誰かのせいにしていた自分へ。
こんなはずじゃなかった。
ある時、そう思ったまま、
仕事がまったく手に付かなくなった。
携帯の通知は止まらない。激しく飛び交うメール。
クライアントの意見を反映した再プレゼンは、
イメージと違かったのか再々プレゼンになったそうだ。
週明けに改めて提案しなければならない。
当然、チームの雰囲気はにごっていく。

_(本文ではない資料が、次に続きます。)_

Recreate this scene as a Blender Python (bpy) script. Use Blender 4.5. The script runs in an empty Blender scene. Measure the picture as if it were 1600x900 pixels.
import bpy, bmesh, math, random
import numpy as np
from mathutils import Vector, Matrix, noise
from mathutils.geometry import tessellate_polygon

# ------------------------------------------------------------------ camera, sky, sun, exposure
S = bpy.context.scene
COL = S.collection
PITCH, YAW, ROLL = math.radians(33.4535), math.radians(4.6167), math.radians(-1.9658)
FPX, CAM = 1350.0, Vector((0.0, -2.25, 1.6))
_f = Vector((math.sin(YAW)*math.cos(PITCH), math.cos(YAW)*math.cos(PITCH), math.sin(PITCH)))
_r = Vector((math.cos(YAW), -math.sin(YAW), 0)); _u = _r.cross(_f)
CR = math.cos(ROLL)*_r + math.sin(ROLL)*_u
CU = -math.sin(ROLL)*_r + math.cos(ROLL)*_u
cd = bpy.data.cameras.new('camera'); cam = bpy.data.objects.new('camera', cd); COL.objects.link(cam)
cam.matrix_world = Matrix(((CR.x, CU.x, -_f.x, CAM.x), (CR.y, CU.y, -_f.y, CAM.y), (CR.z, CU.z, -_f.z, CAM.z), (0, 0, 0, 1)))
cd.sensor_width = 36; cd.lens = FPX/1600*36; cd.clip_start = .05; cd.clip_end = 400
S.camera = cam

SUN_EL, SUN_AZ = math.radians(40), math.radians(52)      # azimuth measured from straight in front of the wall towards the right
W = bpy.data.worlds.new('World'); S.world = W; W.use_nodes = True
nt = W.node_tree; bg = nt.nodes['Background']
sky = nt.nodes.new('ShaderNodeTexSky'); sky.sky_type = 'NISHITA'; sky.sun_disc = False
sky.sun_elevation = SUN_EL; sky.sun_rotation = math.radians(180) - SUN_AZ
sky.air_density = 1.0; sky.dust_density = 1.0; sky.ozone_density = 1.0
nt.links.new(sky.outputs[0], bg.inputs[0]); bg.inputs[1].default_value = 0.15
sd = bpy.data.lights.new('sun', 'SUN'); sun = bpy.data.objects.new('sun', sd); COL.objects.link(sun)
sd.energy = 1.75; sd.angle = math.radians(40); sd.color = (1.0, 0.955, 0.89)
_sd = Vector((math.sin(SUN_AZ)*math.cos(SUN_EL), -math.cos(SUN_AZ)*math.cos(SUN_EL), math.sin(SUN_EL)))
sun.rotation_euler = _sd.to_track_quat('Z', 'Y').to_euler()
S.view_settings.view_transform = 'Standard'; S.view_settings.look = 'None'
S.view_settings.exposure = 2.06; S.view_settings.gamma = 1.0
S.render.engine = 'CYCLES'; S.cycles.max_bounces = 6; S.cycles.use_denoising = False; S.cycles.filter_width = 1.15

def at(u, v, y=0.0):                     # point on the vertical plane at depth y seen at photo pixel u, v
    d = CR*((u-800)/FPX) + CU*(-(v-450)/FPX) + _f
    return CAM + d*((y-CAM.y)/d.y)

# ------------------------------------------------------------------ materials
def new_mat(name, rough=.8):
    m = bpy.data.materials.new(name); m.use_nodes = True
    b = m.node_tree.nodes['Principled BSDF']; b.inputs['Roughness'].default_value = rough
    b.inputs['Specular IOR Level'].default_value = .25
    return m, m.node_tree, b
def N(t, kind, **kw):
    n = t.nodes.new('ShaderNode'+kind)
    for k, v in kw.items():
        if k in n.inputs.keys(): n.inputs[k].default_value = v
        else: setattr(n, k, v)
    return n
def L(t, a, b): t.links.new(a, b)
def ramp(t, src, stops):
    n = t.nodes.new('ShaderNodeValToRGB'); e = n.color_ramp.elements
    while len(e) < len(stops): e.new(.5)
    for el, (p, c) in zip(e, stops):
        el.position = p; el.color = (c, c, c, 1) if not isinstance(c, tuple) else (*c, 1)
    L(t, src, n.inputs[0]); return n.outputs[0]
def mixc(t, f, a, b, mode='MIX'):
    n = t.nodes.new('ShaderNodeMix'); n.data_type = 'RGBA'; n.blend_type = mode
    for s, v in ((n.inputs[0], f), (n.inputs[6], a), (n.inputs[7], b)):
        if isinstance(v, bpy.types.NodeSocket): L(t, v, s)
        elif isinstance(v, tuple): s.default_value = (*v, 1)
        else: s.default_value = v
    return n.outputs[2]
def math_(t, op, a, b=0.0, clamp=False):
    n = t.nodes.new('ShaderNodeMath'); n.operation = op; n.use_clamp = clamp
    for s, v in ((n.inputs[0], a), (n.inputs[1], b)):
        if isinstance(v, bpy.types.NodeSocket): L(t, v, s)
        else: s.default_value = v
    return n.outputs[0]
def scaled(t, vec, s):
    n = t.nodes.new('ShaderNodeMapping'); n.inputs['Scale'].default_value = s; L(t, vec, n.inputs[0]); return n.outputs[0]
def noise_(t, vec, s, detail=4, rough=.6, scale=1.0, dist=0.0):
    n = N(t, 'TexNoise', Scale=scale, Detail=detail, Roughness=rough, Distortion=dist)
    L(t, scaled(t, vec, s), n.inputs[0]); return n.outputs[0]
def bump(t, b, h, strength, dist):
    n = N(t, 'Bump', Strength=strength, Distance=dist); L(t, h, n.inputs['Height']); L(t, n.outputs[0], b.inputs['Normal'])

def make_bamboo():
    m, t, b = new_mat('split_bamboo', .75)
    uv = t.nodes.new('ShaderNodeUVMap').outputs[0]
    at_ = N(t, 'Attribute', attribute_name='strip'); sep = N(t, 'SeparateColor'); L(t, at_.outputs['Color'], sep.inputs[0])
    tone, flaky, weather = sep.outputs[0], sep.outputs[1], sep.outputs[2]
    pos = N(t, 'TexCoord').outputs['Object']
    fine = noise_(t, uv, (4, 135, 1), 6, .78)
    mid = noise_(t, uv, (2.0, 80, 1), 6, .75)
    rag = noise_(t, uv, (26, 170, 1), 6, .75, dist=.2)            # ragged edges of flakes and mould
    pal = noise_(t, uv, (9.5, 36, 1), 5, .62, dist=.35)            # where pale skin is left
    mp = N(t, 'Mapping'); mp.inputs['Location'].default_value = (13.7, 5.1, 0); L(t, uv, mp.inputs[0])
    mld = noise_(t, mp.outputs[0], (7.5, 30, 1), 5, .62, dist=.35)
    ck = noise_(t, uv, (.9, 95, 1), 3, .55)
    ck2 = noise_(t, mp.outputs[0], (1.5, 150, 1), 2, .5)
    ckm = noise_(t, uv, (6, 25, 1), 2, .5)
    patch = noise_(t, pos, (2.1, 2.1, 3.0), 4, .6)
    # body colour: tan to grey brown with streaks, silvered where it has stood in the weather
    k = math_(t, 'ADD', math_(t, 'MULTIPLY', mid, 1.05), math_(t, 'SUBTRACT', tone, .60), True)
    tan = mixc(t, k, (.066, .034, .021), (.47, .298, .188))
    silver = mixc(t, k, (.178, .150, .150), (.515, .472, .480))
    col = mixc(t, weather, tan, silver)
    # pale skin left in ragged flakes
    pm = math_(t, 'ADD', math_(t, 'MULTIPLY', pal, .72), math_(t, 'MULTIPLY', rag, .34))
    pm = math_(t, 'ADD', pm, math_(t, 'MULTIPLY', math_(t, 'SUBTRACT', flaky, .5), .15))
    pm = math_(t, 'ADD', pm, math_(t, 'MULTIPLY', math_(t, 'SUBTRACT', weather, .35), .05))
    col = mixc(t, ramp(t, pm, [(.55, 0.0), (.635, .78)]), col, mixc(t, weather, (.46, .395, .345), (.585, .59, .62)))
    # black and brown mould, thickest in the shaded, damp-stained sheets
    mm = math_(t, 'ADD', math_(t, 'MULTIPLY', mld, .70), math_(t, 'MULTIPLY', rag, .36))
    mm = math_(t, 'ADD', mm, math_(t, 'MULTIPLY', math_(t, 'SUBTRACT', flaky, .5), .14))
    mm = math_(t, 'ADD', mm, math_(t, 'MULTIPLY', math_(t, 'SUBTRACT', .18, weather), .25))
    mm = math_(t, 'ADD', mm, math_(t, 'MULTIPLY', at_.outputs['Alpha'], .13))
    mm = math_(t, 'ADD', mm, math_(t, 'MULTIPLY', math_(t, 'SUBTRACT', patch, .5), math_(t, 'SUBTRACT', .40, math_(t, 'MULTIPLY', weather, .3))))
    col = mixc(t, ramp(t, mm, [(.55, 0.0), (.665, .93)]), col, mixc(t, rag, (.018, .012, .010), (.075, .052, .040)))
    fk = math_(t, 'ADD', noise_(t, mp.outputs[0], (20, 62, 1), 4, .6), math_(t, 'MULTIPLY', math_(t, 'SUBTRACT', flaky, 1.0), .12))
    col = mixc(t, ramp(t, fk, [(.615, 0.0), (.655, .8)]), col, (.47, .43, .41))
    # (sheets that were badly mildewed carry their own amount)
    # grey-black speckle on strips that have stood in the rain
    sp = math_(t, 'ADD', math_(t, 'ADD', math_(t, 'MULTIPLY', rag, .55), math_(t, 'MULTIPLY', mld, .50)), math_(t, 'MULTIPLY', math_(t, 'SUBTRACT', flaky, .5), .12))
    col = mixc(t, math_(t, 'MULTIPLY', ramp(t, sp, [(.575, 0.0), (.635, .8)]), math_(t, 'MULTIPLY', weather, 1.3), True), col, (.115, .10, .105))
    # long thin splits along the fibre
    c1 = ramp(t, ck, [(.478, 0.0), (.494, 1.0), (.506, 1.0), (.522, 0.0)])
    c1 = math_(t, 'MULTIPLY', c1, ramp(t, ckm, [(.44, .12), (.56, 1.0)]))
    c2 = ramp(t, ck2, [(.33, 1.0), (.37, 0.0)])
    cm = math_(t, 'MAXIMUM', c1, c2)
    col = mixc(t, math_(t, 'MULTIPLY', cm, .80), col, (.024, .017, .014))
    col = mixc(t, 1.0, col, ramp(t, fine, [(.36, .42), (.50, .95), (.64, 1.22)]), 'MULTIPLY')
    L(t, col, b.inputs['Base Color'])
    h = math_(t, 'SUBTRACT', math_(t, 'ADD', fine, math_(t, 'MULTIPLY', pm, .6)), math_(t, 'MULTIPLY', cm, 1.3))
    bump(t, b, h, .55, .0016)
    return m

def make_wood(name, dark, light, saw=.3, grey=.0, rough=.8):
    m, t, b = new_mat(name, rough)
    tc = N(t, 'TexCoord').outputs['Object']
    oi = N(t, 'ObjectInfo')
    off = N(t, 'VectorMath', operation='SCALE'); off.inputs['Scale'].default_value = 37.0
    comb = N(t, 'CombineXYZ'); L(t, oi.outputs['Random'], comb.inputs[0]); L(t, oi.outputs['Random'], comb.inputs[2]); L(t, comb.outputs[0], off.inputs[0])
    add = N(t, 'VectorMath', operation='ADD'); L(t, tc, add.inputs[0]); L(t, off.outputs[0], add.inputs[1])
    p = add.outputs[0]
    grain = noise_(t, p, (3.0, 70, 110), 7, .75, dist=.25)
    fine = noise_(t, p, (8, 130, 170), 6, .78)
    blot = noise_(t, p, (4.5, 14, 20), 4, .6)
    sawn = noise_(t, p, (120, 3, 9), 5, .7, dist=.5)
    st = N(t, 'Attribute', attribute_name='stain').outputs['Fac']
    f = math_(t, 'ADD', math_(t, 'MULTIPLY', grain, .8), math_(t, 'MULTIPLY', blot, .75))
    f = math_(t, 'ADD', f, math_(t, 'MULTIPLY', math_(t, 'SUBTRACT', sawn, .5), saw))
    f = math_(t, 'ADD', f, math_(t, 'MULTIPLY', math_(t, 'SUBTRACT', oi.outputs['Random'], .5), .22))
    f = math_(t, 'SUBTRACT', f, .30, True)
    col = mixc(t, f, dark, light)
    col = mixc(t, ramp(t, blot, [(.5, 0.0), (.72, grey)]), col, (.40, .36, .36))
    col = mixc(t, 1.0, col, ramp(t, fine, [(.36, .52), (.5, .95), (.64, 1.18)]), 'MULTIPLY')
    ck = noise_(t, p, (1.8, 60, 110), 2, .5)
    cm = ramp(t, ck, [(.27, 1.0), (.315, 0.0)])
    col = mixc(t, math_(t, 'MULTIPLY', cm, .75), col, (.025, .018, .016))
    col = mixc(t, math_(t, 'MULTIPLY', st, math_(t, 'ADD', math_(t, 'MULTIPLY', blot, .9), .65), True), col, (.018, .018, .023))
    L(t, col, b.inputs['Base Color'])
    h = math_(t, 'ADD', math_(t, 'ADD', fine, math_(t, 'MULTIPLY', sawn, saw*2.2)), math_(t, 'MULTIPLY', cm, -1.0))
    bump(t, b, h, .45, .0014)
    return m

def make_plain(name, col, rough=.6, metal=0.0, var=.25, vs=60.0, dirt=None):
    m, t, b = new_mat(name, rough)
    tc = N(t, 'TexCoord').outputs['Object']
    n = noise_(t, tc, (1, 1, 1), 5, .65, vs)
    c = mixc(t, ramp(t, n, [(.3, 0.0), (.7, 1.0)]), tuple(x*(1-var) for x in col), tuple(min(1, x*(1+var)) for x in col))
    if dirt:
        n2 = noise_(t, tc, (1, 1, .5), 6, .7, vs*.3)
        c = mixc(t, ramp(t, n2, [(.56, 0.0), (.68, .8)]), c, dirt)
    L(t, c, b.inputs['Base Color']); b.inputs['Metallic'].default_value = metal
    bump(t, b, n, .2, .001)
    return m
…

どよんと淀む。
上司も苛立ちが滲むのか、言葉のとげを隠せなくなった。
広告を見てくれた人の心を動かそう。
同じ目的を共有しているはずなのに、
みんなの心は、とうにばらばらだった。
意気揚々と社会人になって、
配属されたのは会社の人事だった。
クリエーティブ試験を受けて、
コピーライターの肩書きを手にした。
寝食をわすれて仕事に打ち込んで、
東京コピーライターズクラブの新人賞をもらった。
「東京で、コピーライターとして、がんばれ」
そう背中を押してもらえたような気がして、
可能性をたくさん感じてこの仕事してるはずなのに、
どうしてこんなことになってんだよ、と思った。
こんな風に思ってなかったか?
目の前の仕事が当たりだとかはずれだとか、
はずれの場合は、自分を押し殺し、過ぎ去るのを耐える。
この仕事は賞を獲れるとか、獲れないとか言って、
傾向と対策であたまの中をいっぱいにする。
会社にやまほどいる、コピーライターの中から、
広告賞を獲って、すこしだけ目立って、
いつの日か大御所と呼ばれる方たちに見つけられて、
大企業の大ブランドのどデカい仕事に関われたらと願い、
壮大な順番待ちに並んで、いつか、いつか、いつか、
自分は何者かになれるはずだと漠然と思う。
そう思いながらSNSで日々流れてくる、
誰かの受賞の報告に心をさいて、
誰かと比較して勝手に傷ついて、
あいつはいい環境にいるからだとか、
あいつはいいチームにいるからだとか、
どうにもならない愚痴を溜め込んでいく。
なにをしてるんだろう、自分は。
仕事は、そんなもんじゃない。
人生を、そんなもんにしちゃいけない。
会社のデスクにかじりついて、
考えているのが仕事ではない。
会いたい人がいるなら今すぐ会いにいけばいい。
いま会えないなら、会える自分になればいい。
納得いかないことがあるなら、
どういうことですか、
なんでそうなるんですかと、
今すぐ話をしに出掛ければいい。
くだらないプライドなんかかなぐり捨てて、
心の叫びに従ってまっすぐな気持ちで仕事をする。
この地球上で最初に仕事をした人も、
自分のできることを目の前の人に贈って、
喜んでもらうことからはじめたはずだ。
心の奥の、脈打つ当たりから、
自分自身に言われている気がした。
今うまくいかないことを、誰かのせいにするな。
仕事がつまらないのは、お前がつまらないからだ。
何者にもなれないのは、お前が何もしてないからだ。
変わりたい。
コピーの書き方を身につけて、
なにかいいことがないかと、
受け身でいる自分を。
なんのために働いてるんだろう?
なんのためにコピーを書いてるんだろう?
自分の生き方を真剣に考えたのは、
今から5年前。
2012年、僕が26歳の時だった。